La mayoría de las monarquías europeas del siglo XVIII mantuvieron el sistema absolutista configurado en el siglo anterior. Solamente, Inglaterra inició la nueva centuria con una monarquía parlamentaria. Pero el absolutismo del siglo XVIII presentó una fórmula nueva, conocida como despotismo o absolutismo ilustrado, que recogía algunos de los rasgos de la Ilustración, especialmente en la manera de gobernar y en la aplicación de una serie de reformas. Estos monarcas, deseaban, como los ilustrados, la felicidad de los súbditos, pero siguiendo la máxima de: “Todo para el pueblo pero sin el pueblo”. Los monarcas del siglo XVIII potenciaron reformas en los ámbitos económico, social, educativo y cultural a favor de sus súbditos, pero sin renunciar a ninguna de sus prerrogativas como depositarios de la soberanía y sin contar con la opinión de los gobernados. Recogieron parte del programa de los ilustrados para intentar modernizar sus estados, corregir abusos o suprimir algunos privilegios. Podemos apuntar varios rasgos comunes en la política reformista llevada a cabo por los monarcas ilustrados europeos: protección de las actividades económicas, especialmente de la agricultura y de las manufacturas, fomento de la educación y de las instituciones culturales y artísticas, subordinación de la Iglesia al Estado siguiendo los principios del regalismo, reformas administrativas y hacendísticas, realización de obras públicas y supresión de los vestigios más antiguos del feudalismo. Pero estas reformas no llegaron nunca a traspasar unos límites sagrados, ya que de hacerlo se pondría fin al sistema absolutista y a la sociedad estamental que lo sustentaba. Cuando las reformas podían resquebrajar el principio de su autoridad o trastocaban pilares fundamentales del Antiguo Régimen fueron abandonadas o ni tan siquiera tomadas en cuenta.
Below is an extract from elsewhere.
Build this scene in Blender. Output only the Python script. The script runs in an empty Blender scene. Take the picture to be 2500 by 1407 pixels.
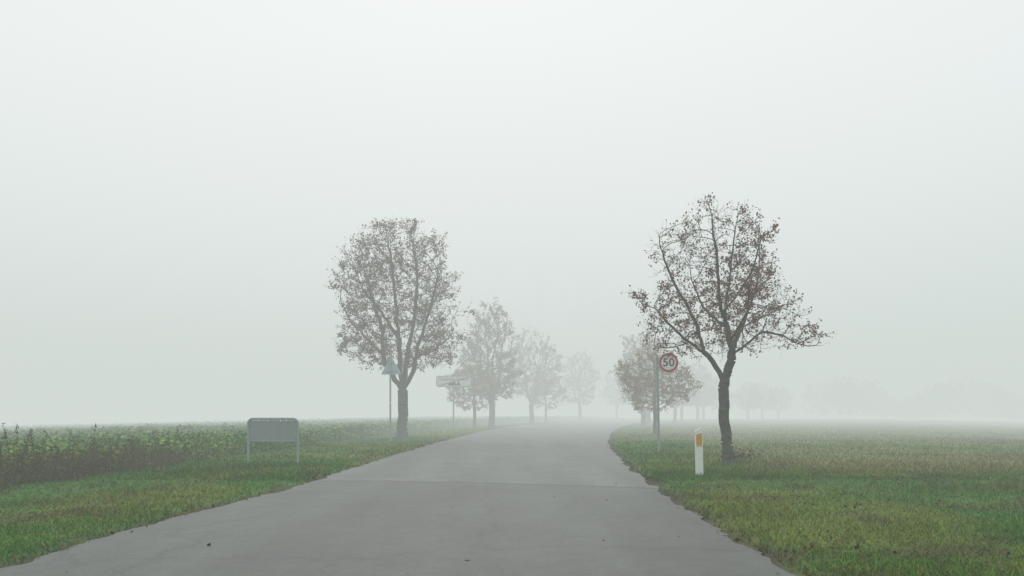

El estallido de la Revolución Francesa provocó que casi todas las políticas ilustradas fueran frenadas por los monarcas europeos, como bien se puede estudiar en el caso español en los inicios del reinado de Carlos IV.
Entre los monarcas más destacados del despotismo ilustrado podemos citar a los siguientes: Federico II de Prusia, María Teresa y José II de Austria, Catalina de Rusia y Carlos III de España.
Los límites de las políticas reformistas que hemos apuntado estarían entre las causas del estallido de los procesos revolucionarios del último cuarto del siglo XVIII. Las monarquías fracasaron a la hora de afrontar los graves problemas socioeconómicos y políticos del momento porque no podían ni deseaban íntimamente adoptar reformas profundas. Pero, además, en algunos casos sus acciones abrieron las esclusas de la corriente revolucionaria. Cuando la monarquía francesa intentó afrontar una reforma fiscal de envergadura, agobiada por la más completa ruina económica, al proponer que los estamentos privilegiados colaborasen fiscalmente para afrontar la gravedad de la situación, provocó una fuerte reacción que, en última instancia, liberó todas las tensiones revolucionarias.
En definitiva, el despotismo ilustrado intentó adaptar la Ilustración para fortalecer el poder monárquico, pero esto suponía una contradicción, ya que esas ideas ilustradas, en último término, perseguían el fin de la monarquía absoluta y de todo el Antiguo Régimen. Cuando fracasó el despotismo esas ideas nutrieron ideológicamente a los revolucionarios, aunque con otros métodos.